For me, this means two things here. First, that God is invested in bringing to pass the immortality and eternal life of ALL people. I think this leads to the conclusion of universal salvation (a very Mormon idea). If God wants someone to have immortality and eternal life, surely I should value their life? Second, this scripture suggests that learning and progression should be paramount in our engagement with the world, for how else are immortality and eternal life possible?
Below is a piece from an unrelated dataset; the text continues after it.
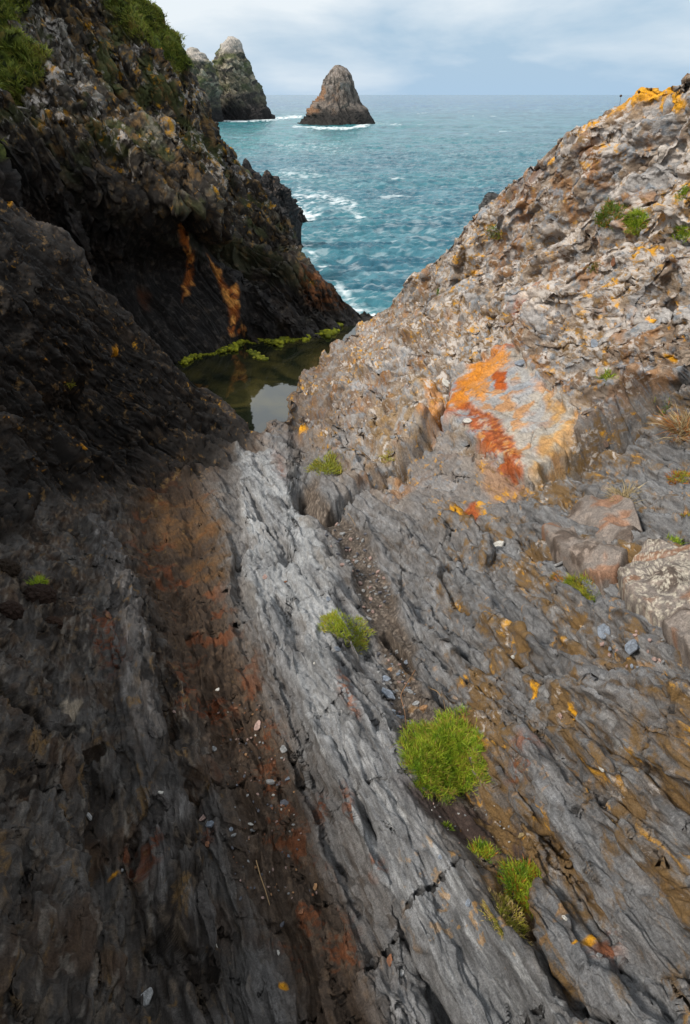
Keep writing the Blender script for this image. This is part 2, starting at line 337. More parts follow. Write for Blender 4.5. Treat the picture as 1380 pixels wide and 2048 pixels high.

The Bible Dictionary defines ‘damnation’ as “The state of being stopped in one’s progress.” Prison, and our current punitive justice system, seems to often damn people. To stop their progress, to freeze their lives, to deny them the ability to change, to cut them off from repentance, to smack the cup of grace from their lips, to deny them the redeeming power of the Atonement. And who am I to deny another those same gifts that I need every day?
The Lord taught Joseph Smith to
“Remember the worth of souls is great in the sight of God;
For, behold, the Lord your Redeemer suffered death in the flesh; wherefore he suffered the pain of all men, that all men might repent and come unto him” (D&C 18:10-11).
Perhaps this, along with the injustices he faced personally at the hands of America’s criminal justice system, motivated him to make prison abolition a part of his presidential platform.
But perhaps the scripture that haunts me the most when I think about what we currently do to our brothers and sisters, our friends, our comrades in Christ, is found in verse 40 of the 25th chapter of Matthew:
“And the King shall answer and say unto them, Verily I say unto you, Inasmuch as ye have done it unto one of the least of these my brethren, ye have done it unto me.”
Every time we judge our siblings in Christ by the worst thing that they’ve done, we mock God.
Every time we throw another living, breathing human being in prison, we jail God.
Every time we condemn one of our own to death and take their life, we condemn and kill God.